The Independent Police Complaints Commission (IPCC) has now concluded it was “unacceptable” for North Yorkshire Police Authority (NYPA) to sanction the money without recording and monitoring its use.

Its report also criticised Mr Briggs for failing to explain what he did with the £31,647.06 he received as an allowance during his time with the force, or why he signed a 24-month training deal with a firm called Enabling Developments without following procedures or gaining authorisation from his bosses.

The issue was revealed when a Freedom of Information request showed he had run up the highest private coaching or mentoring costs of any chief officer in the country, prompting the police authority – which said it did not know of Mr Briggs’ arrangement – to alert the IPCC.

The probe said Mr Briggs failed to co-operate with requests for an interview or statement to explain his actions.

Following the findings, IPCC Commissioner Nicholas Long said: “It is utterly unacceptable that more than £30,000 of public funds can be handed to an officer without any means to audit how that money is used. Although the police authority stipulated what the money was to be used for, they did not check.

“Although Mr Briggs has retired, one would think he would want to take an opportunity to explain what he did with the money and why he claimed a further £11,750 from the public purse.

“I find his decision not to assist our investigation or answer our questions disappointing. It leaves us with an expenses claim that does not appear to withstand scrutiny and the actions of a senior police officer that do not appear justifiable”

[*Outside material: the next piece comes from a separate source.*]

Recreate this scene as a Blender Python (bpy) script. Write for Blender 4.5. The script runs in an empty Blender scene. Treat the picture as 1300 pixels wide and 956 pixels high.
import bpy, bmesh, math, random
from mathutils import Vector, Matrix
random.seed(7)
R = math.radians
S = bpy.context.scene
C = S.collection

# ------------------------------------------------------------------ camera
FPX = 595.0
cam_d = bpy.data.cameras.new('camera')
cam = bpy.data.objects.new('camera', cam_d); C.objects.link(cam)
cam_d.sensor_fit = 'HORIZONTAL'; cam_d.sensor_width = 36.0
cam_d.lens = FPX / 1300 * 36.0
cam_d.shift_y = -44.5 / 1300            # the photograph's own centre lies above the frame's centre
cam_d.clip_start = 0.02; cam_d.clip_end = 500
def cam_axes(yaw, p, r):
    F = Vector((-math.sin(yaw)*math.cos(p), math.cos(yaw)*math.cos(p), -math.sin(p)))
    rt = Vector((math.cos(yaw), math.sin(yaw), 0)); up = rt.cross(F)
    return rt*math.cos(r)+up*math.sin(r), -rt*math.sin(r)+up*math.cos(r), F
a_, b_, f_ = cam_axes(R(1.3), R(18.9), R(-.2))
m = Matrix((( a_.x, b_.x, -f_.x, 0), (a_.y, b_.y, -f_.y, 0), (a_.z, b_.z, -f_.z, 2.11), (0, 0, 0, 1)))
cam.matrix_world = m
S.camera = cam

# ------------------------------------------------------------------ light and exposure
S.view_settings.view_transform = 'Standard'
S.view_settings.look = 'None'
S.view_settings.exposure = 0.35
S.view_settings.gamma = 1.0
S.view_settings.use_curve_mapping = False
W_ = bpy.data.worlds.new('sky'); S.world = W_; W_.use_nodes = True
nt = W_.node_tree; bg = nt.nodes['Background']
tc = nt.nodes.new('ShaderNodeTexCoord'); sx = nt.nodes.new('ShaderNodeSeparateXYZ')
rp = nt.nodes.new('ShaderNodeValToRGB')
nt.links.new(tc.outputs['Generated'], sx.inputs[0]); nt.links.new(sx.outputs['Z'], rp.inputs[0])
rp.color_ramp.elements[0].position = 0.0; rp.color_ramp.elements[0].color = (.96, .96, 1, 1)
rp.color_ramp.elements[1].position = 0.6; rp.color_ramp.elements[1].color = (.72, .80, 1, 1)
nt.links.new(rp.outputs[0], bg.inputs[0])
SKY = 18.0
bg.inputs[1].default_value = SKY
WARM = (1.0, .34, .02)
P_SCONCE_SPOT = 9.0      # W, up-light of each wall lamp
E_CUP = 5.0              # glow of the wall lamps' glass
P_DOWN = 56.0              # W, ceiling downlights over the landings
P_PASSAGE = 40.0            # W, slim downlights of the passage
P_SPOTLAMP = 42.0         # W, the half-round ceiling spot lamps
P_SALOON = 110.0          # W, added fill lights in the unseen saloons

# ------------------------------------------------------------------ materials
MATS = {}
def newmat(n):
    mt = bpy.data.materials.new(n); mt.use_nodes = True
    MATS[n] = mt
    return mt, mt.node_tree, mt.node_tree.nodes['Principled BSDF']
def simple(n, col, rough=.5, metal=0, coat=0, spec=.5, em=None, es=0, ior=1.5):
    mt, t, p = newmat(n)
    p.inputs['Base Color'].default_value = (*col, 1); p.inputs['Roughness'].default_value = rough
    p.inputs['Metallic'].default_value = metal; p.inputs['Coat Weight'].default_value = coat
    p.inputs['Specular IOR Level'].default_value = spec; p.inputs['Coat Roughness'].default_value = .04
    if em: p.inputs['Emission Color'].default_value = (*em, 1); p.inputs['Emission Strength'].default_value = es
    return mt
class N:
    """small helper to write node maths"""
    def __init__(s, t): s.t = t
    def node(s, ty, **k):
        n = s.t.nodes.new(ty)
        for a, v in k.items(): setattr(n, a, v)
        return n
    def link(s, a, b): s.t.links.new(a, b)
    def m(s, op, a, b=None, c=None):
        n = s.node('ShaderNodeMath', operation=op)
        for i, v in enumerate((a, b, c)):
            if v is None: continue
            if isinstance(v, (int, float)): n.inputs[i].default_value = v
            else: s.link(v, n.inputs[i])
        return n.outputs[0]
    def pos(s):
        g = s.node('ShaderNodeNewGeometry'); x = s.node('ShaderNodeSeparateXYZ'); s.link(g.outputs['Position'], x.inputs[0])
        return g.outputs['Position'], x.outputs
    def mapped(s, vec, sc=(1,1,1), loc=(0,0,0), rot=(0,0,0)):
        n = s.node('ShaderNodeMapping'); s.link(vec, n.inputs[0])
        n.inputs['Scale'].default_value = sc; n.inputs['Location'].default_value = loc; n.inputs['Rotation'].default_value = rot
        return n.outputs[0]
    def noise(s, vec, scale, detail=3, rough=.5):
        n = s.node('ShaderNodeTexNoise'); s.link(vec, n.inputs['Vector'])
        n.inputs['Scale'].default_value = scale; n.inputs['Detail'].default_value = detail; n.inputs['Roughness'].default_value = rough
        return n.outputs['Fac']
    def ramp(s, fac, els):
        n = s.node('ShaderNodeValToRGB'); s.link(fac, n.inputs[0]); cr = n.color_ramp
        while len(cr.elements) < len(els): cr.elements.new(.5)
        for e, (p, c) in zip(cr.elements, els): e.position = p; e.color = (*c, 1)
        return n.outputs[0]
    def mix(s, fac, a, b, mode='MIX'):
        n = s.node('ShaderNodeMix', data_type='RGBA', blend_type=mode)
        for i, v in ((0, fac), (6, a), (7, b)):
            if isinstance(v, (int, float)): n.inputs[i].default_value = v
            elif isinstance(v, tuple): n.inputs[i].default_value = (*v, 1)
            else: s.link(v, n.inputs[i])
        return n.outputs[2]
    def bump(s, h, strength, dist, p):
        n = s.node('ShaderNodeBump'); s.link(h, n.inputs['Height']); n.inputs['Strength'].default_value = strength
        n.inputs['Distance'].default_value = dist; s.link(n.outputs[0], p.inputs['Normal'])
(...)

NYPA chief executive Jeremy Holderness said the allowances were designed to ensure its Chief Constable and their deputy could “perform at the top of their game” and “develop into more senior roles”.

He said: “Such allowances are not unfamiliar in policing, or indeed many other avenues of business, and they are seen to be quite reasonable in the circumstances of employment of senior professionals.”

He said such allowances were generally beneficial, and called the IPCC response “disproportionate”, but said: “We agree that, in this instance, sadly the arrangements might not have operated as we would have wished and we have learned lessons for the future.”

Adam Briggs’s retirement followed a series of controversies which also included him being investigated alongside Chief Constable Grahame Maxwell for helping relatives in a recruitment process.